* _What you need to do_
Exactly the lines from the start of the data through the line containing "return f > 0.5" should be output, with both ends kept and nothing added.

* _Input material_
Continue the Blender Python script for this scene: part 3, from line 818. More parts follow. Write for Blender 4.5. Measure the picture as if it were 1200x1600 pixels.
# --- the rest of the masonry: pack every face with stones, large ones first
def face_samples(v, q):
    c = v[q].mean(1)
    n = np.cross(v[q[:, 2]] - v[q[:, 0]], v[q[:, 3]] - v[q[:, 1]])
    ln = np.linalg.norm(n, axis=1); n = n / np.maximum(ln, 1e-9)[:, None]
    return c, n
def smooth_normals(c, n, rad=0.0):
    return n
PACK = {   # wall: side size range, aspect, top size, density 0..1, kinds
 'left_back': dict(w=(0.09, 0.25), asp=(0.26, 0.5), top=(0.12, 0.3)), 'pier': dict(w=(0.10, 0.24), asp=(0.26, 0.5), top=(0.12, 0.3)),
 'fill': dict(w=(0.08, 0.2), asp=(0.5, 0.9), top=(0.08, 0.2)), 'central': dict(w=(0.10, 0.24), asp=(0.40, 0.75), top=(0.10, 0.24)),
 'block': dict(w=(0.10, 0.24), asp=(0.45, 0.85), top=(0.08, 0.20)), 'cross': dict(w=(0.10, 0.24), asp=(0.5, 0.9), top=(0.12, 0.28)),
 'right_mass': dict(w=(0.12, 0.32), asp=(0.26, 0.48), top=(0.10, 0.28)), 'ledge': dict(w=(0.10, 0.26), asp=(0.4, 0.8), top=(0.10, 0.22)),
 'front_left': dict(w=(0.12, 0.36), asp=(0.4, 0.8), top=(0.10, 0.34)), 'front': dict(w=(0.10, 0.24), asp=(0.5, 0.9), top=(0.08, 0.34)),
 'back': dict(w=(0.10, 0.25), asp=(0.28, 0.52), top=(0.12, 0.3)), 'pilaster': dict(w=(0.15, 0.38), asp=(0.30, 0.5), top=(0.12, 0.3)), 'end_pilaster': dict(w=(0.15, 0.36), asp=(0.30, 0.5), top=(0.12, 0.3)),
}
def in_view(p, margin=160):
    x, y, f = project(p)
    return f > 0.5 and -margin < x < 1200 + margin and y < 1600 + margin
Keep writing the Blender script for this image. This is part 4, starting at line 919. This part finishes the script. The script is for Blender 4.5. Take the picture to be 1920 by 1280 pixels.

* _Reply_
Continue the Blender Python script for this scene: part 3, from line 818. More parts follow. Write for Blender 4.5. Measure the picture as if it were 1200x1600 pixels.
# --- the rest of the masonry: pack every face with stones, large ones first
def face_samples(v, q):
    c = v[q].mean(1)
    n = np.cross(v[q[:, 2]] - v[q[:, 0]], v[q[:, 3]] - v[q[:, 1]])
    ln = np.linalg.norm(n, axis=1); n = n / np.maximum(ln, 1e-9)[:, None]
    return c, n
def smooth_normals(c, n, rad=0.0):
    return n
PACK = {   # wall: side size range, aspect, top size, density 0..1, kinds
 'left_back': dict(w=(0.09, 0.25), asp=(0.26, 0.5), top=(0.12, 0.3)), 'pier': dict(w=(0.10, 0.24), asp=(0.26, 0.5), top=(0.12, 0.3)),
 'fill': dict(w=(0.08, 0.2), asp=(0.5, 0.9), top=(0.08, 0.2)), 'central': dict(w=(0.10, 0.24), asp=(0.40, 0.75), top=(0.10, 0.24)),
 'block': dict(w=(0.10, 0.24), asp=(0.45, 0.85), top=(0.08, 0.20)), 'cross': dict(w=(0.10, 0.24), asp=(0.5, 0.9), top=(0.12, 0.28)),
 'right_mass': dict(w=(0.12, 0.32), asp=(0.26, 0.48), top=(0.10, 0.28)), 'ledge': dict(w=(0.10, 0.26), asp=(0.4, 0.8), top=(0.10, 0.22)),
 'front_left': dict(w=(0.12, 0.36), asp=(0.4, 0.8), top=(0.10, 0.34)), 'front': dict(w=(0.10, 0.24), asp=(0.5, 0.9), top=(0.08, 0.34)),
 'back': dict(w=(0.10, 0.25), asp=(0.28, 0.52), top=(0.12, 0.3)), 'pilaster': dict(w=(0.15, 0.38), asp=(0.30, 0.5), top=(0.12, 0.3)), 'end_pilaster': dict(w=(0.15, 0.36), asp=(0.30, 0.5), top=(0.12, 0.3)),
}
def in_view(p, margin=160):
    x, y, f = project(p)
    return f > 0.5 and -margin < x < 1200 + margin and y < 1600 + margin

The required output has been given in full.